The request: Which lines hold the word "scene"? Show each of them.

* START Data provided *

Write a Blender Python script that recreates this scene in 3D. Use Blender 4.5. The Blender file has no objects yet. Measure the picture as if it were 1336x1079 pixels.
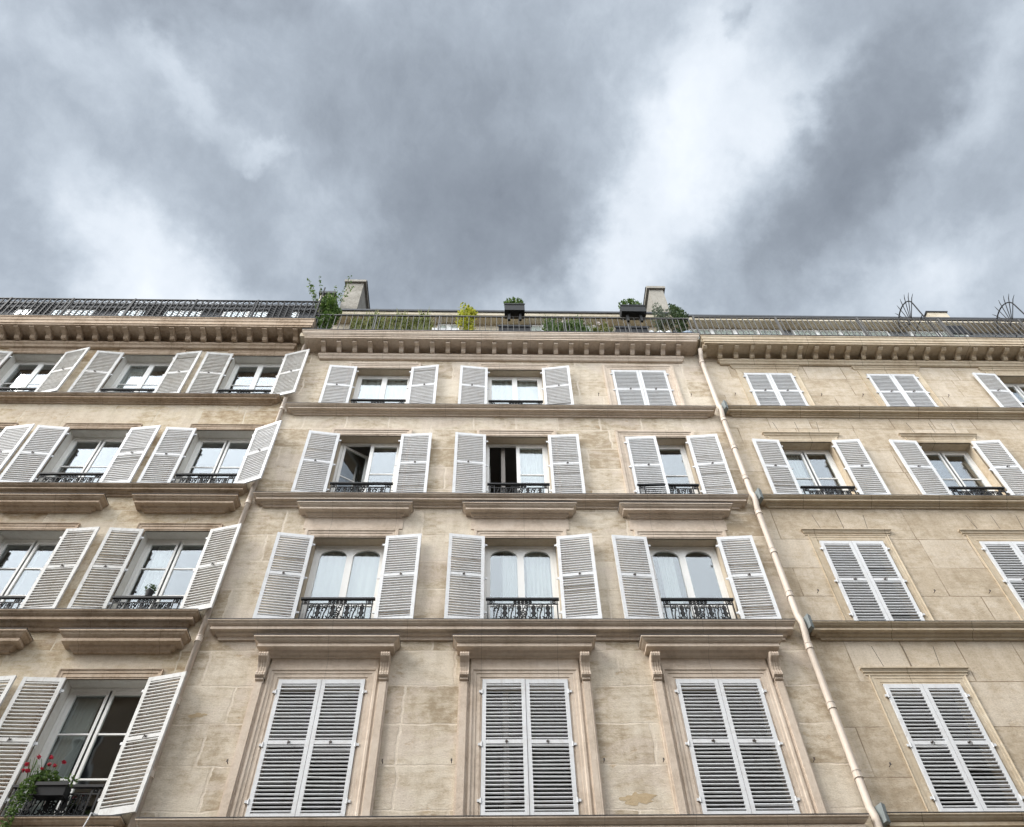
import bpy, bmesh, math, random
from mathutils import Vector, Matrix, Euler
R = math.radians
rnd = random.Random(7)
scene = bpy.context.scene
col = scene.collection

# ------------------------------------------------------------------ node helpers
def new_mat(name):
    m = bpy.data.materials.new(name); m.use_nodes = True
    nt = m.node_tree; nt.nodes.clear()
    out = nt.nodes.new('ShaderNodeOutputMaterial')
    return m, nt, out
def N(nt, t, **kw):
    n = nt.nodes.new(t)
    for k, v in kw.items():
        if k.startswith('i_'):
            key = k[2:]
            key = int(key) if key.isdigit() else key.replace('_', ' ')
            n.inputs[key].default_value = v
        else: setattr(n, k, v)
    return n
def L(nt, a, b): nt.links.new(a, b)
def math_n(nt, op, a, b=None, c=None, clamp=False):
    n = nt.nodes.new('ShaderNodeMath'); n.operation = op; n.use_clamp = clamp
    for i, v in enumerate((a, b, c)):
        if v is None: continue
        if isinstance(v, (int, float)): n.inputs[i].default_value = v
        else: nt.links.new(v, n.inputs[i])
    return n.outputs[0]
def ramp(nt, fac, stops, interp='LINEAR'):
    n = nt.nodes.new('ShaderNodeValToRGB'); cr = n.color_ramp; cr.interpolation = interp
    while len(cr.elements) < len(stops): cr.elements.new(0.5)
    for e, (p, c) in zip(cr.elements, stops):
        e.position = p; e.color = (*c, 1) if len(c) == 3 else c
    nt.links.new(fac, n.inputs[0]); return n.outputs[0]
def mixc(nt, fac, a, b, mode='MIX'):
    n = nt.nodes.new('ShaderNodeMix'); n.data_type = 'RGBA'; n.blend_type = mode
    for idx, v in ((0, fac), (6, a), (7, b)):
        if isinstance(v, (int, float)): n.inputs[idx].default_value = v
        elif isinstance(v, tuple): n.inputs[idx].default_value = (*v, 1) if len(v) == 3 else v
        else: nt.links.new(v, n.inputs[idx])
    return n.outputs[2]
def noise(nt, vec, scale, detail=4, rough=.55, dist=0.0):
    n = N(nt, 'ShaderNodeTexNoise'); n.inputs['Scale'].default_value = scale
    n.inputs['Detail'].default_value = detail; n.inputs['Roughness'].default_value = rough
    n.inputs['Distortion'].default_value = dist
    if vec is not None: L(nt, vec, n.inputs['Vector'])
    return n
def finish(nt, out, colr, rough=.85, bump=None, bstr=.3, bdist=.01, metal=0, spec=.3):
    p = N(nt, 'ShaderNodeBsdfPrincipled')
    for key, v in (('Base Color', colr), ('Roughness', rough)):
        if isinstance(v, (int, float)): p.inputs[key].default_value = v
        elif isinstance(v, tuple): p.inputs[key].default_value = (*v, 1)
        else: L(nt, v, p.inputs[key])
    p.inputs['Metallic'].default_value = metal
    p.inputs['Specular IOR Level'].default_value = spec
    if bump is not None:
        b = N(nt, 'ShaderNodeBump'); b.inputs['Strength'].default_value = bstr; b.inputs['Distance'].default_value = bdist
        L(nt, bump, b.inputs['Height']); L(nt, b.outputs[0], p.inputs['Normal'])
    L(nt, p.outputs[0], out.inputs[0]); return p

def mat_wall(name, c_lo, c_mid, c_hi, mortar, msize, warp, patch, patch_amt, bw=1.0, seed=0.0, spall=.5, blk=.17):
    m, nt, out = new_mat(name)
    uv = N(nt, 'ShaderNodeUVMap').outputs[0]
    off = N(nt, 'ShaderNodeVectorMath', operation='ADD'); L(nt, uv, off.inputs[0]); off.inputs[1].default_value = (seed, 0, seed * .37)
    uvo = off.outputs[0]
    # warped lookup for hand cut joints
    nz = noise(nt, uvo, 2.2, 3)
    sub = N(nt, 'ShaderNodeVectorMath', operation='SUBTRACT'); L(nt, nz.outputs['Color'], sub.inputs[0]); sub.inputs[1].default_value = (.5, .5, .5)
    sc = N(nt, 'ShaderNodeVectorMath', operation='SCALE'); L(nt, sub.outputs[0], sc.inputs[0]); sc.inputs['Scale'].default_value = warp
    wv = N(nt, 'ShaderNodeVectorMath', operation='ADD'); L(nt, uvo, wv.inputs[0]); L(nt, sc.outputs[0], wv.inputs[1])
    br = N(nt, 'ShaderNodeTexBrick'); L(nt, wv.outputs[0], br.inputs['Vector'])
    br.offset = .42; br.offset_frequency = 2; br.squash = .72; br.squash_frequency = 3
    br.inputs['Color1'].default_value = (0, 0, 0, 1); br.inputs['Color2'].default_value = (1, 1, 1, 1); br.inputs['Mortar'].default_value = (.5, .5, .5, 1)
    br.inputs['Scale'].default_value = 1; br.inputs['Mortar Size'].default_value = msize; br.inputs['Mortar Smooth'].default_value = .3
    br.inputs['Brick Width'].default_value = bw; br.inputs['Row Height'].default_value = 1.0; br.inputs['Bias'].default_value = 0
    n1 = noise(nt, uvo, 1.1, 6, .62); n2 = noise(nt, uvo, 5.5, 8, .68); n3 = noise(nt, uvo, 38, 6, .7)
    st = N(nt, 'ShaderNodeMapping'); L(nt, uvo, st.inputs[0]); st.inputs['Scale'].default_value = (1.2, 9, 1)
    n4 = noise(nt, st.outputs[0], 1.6, 6, .7, .3)
    f = math_n(nt, 'MULTIPLY', br.outputs['Color'], blk)
    f = math_n(nt, 'ADD', f, math_n(nt, 'MULTIPLY', n1.outputs[0], .55))
    f = math_n(nt, 'ADD', f, math_n(nt, 'MULTIPLY', n2.outputs[0], .60))
    f = math_n(nt, 'ADD', f, math_n(nt, 'MULTIPLY', n4.outputs[0], .25))
    f = math_n(nt, 'SUBTRACT', f, .20 + blk / 2)
    c = ramp(nt, f, [(.37, c_lo), (.49, c_mid), (.61, c_hi)])
    # pale patches of old render
    pm = noise(nt, uvo, .75, 7, .66, .6)
    pf = ramp(nt, pm.outputs[0], [(.5, (0, 0, 0)), (.58, (1, 1, 1))])
    c = mixc(nt, math_n(nt, 'MULTIPLY', pf, patch_amt), c, patch)
    # tan stains with ragged edges
    tm = noise(nt, uvo, 1.7, 9, .72, .2)
    tf = ramp(nt, tm.outputs[0], [(.60, (0, 0, 0)), (.66, (1, 1, 1))])
    c = mixc(nt, math_n(nt, 'MULTIPLY', tf, spall), c, tuple(x * y for x, y in zip(c_lo, (1.08, .92, .72))))
    # joints, partly washed over
    jm = noise(nt, uvo, 1.9, 4)
    jf = ramp(nt, jm.outputs[0], [(.36, (.25, .25, .25)), (.56, (1, 1, 1))])
    mf = math_n(nt, 'MULTIPLY', br.outputs['Fac'], jf)
    c = mixc(nt, mf, c, mortar)
    # fine speckle
    c = mixc(nt, .55, c, ramp(nt, n3.outputs[0], [(.30, (.58, .55, .52)), (.46, (.96, .96, .96)), (.54, (1.04, 1.04, 1.04)), (.7, (1.2, 1.2, 1.2))]), 'MULTIPLY')
    cr = N(nt, 'ShaderNodeTexVoronoi'); cr.inputs['Scale'].default_value = 16; L(nt, wv.outputs[0], cr.inputs['Vector'])
    pit = ramp(nt, cr.outputs['Distance'], [(.05, (.55, .5, .45)), (.13, (1, 1, 1))])
    c = mixc(nt, math_n(nt, 'MULTIPLY', ramp(nt, n2.outputs[0], [(.5, (0, 0, 0)), (.62, (1, 1, 1))]), .6), c, mixc(nt, 1.0, c, pit, 'MULTIPLY'))
    rs = N(nt, 'ShaderNodeMapping'); L(nt, uvo, rs.inputs[0]); rs.inputs['Scale'].default_value = (7, .55, 1)
    rn = noise(nt, rs.outputs[0], 1.0, 6, .6)
    c = mixc(nt, .42, c, ramp(nt, rn.outputs[0], [(.36, (.80, .77, .72)), (.5, (1, 1, 1)), (.66, (1.08, 1.08, 1.07))]), 'MULTIPLY')
    h = math_n(nt, 'ADD', math_n(nt, 'MULTIPLY', n3.outputs[0], .35), math_n(nt, 'MULTIPLY', n2.outputs[0], .9))
    h = math_n(nt, 'SUBTRACT', h, math_n(nt, 'MULTIPLY', mf, .5))
    h = math_n(nt, 'ADD', h, math_n(nt, 'MULTIPLY', tf, -.25))
    finish(nt, out, c, .92, h, .55, .02, spec=.15)
    return m

def mat_trim(name, base, dark, light, streak=.35, seed=0., joint=0, jd=.5):
    m, nt, out = new_mat(name)
    tc = N(nt, 'ShaderNodeNewGeometry').outputs['Position']
    mp = N(nt, 'ShaderNodeMapping'); L(nt, tc, mp.inputs[0]); mp.inputs['Location'].default_value = (seed, seed, seed)
    v = mp.outputs[0]
    n1 = noise(nt, v, 1.4, 7, .65, .4); n2 = noise(nt, v, 14, 7, .7)
    ms = N(nt, 'ShaderNodeMapping'); L(nt, v, ms.inputs[0]); ms.inputs['Scale'].default_value = (5, 5, .9)
    n3 = noise(nt, ms.outputs[0], 2.5, 6, .7)
    f = math_n(nt, 'ADD', math_n(nt, 'MULTIPLY', n1.outputs[0], .6), math_n(nt, 'MULTIPLY', n2.outputs[0], .4))
    c = ramp(nt, f, [(.32, dark), (.5, base), (.68, light)])
    sf = ramp(nt, n3.outputs[0], [(.55, (0, 0, 0)), (.72, (1, 1, 1))])
    c = mixc(nt, math_n(nt, 'MULTIPLY', sf, streak), c, dark)
    if joint:
        sx = N(nt, 'ShaderNodeSeparateXYZ'); L(nt, tc, sx.inputs[0])
        fz = math_n(nt, 'MULTIPLY', math_n(nt, 'FLOOR', math_n(nt, 'DIVIDE', sx.outputs[2], 2.9)), .37)
        fr = math_n(nt, 'FRACT', math_n(nt, 'ADD', math_n(nt, 'DIVIDE', sx.outputs[0], joint), fz))
        c = mixc(nt, math_n(nt, 'MULTIPLY', math_n(nt, 'LESS_THAN', fr, .007), jd), c, tuple(x * .4 for x in dark))
    finish(nt, out, c, .9, n2.outputs[0], .6, .014, spec=.15)
    return m

def mat_paint(name, base, dirt, amt=.35, rough=.5, scale=9, bump=.1):
    m, nt, out = new_mat(name)
    tc = N(nt, 'ShaderNodeNewGeometry').outputs['Position']
    n1 = noise(nt, tc, scale, 7, .7, .3); n2 = noise(nt, tc, .9, 3)
    f = ramp(nt, n1.outputs[0], [(.48, (0, 0, 0)), (.72, (1, 1, 1))])
    c = mixc(nt, math_n(nt, 'MULTIPLY', f, amt), base, dirt)
    oi = N(nt, 'ShaderNodeObjectInfo').outputs['Random']
    c = mixc(nt, math_n(nt, 'MULTIPLY', math_n(nt, 'ADD', n2.outputs[0], oi), .16), c, tuple(x * .78 for x in base))
    sm_ = N(nt, 'ShaderNodeMapping'); L(nt, tc, sm_.inputs[0]); sm_.inputs['Scale'].default_value = (14, 14, 1.2)
    n5 = noise(nt, sm_.outputs[0], 1.3, 5, .65)
    c = mixc(nt, math_n(nt, 'MULTIPLY', ramp(nt, n5.outputs[0], [(.55, (0, 0, 0)), (.75, (1, 1, 1))]), amt * .8), c, dirt)
    finish(nt, out, c, rough, n1.outputs[0], bump, .004, spec=.35)
    return m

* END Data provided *

Worked answer:
Write a Blender Python script that recreates this scene in 3D. Use Blender 4.5. The Blender file has no objects yet. Measure the picture as if it were 1336x1079 pixels.
scene = bpy.context.scene
col = scene.collection